Bayern zareagował w poniedziałek, wydając specjalne oświadczenie za pośrednictwem innego, niemieckiego przedstawiciela sportowych mediów.
Na łamach portalu Sport1.de można przeczytać zaprzeczenie niemal wszystkiemu, o czym opowiada Zahavi. Lewandowski miał mieć bowiem na stole kilka propozycji nowego kontraktu, który związałby go z mistrzem Niemiec na dłużej niż do czerwca 2023 roku.
"Bayern Monachium wielokrotnie zabierał głos w sprawie sytuacji Roberta Lewandowskiego. Klub wielokrotnie wyjaśniał, czy piłkarz i jego przedstawiciele otrzymali propozycję nowej umowy. To jeden z najlepszych zawodników w historii Bayernu. (...) Klub nie będzie komentować doniesień dotyczących poufnych ustaleń ani żadnych zarzutów, które ich dotyczą" - można przeczytać w oświadczeniu.
Hoeness ostro o Barcelonie
Oliwy do ognia dolał również były prezes Bayernu Monachium. Będący obecnie honorowym prezydentem Uli Hoeness nie szczędził słów krytyki pod adresem Dumy Katalonii.
- Podobno chcą Lewandowskiego, a jeszcze pół roku temu byli zadłużeni na 1,3 mld euro. To muszą być artyści, w Niemczech już dawno byliby niewypłacalni - powiedział ekscentryczna legenda monachijskiego klubu.
Na tym jednak Hoeness nie poprzestał. Niemiec jest zdania, że "nikt w Bayernie nie wyobraża sobie, żeby Lewandowski odszedł latem". Dodatkowo honorowy prezydent mistrzów Niemiec przyznał, że wierzy w zmianę zdania Lewandowskiego w najbliższym sezonie.

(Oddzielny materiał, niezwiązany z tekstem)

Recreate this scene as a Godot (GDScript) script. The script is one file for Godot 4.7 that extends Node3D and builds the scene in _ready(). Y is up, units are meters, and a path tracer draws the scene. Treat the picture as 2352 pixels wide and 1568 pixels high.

- Zostanie, będzie czuł się komfortowo w Niemczech i może w styczniu dojdzie do wniosku, że jednak chce dalej grać dla Bayernu. Dogadamy się wówczas, przedłuży kontrakt i będzie grał w Monachium następne kilka sezonów - powiedział Hoeness dla telewizji RTL.
Niemieckie i hiszpańskie media prześcigają się w kolejnych doniesieniach w sprawie transferu Polaka. Kilka dni temu pojawiła się w Monachium pierwsza oferta za polskiego napastnika. Barcelona wyłożyła na stół 32 miliony euro. To jednak zdecydowanie za mało, żeby przekonać Bayern do wypuszczenia swojej największej gwiazdy.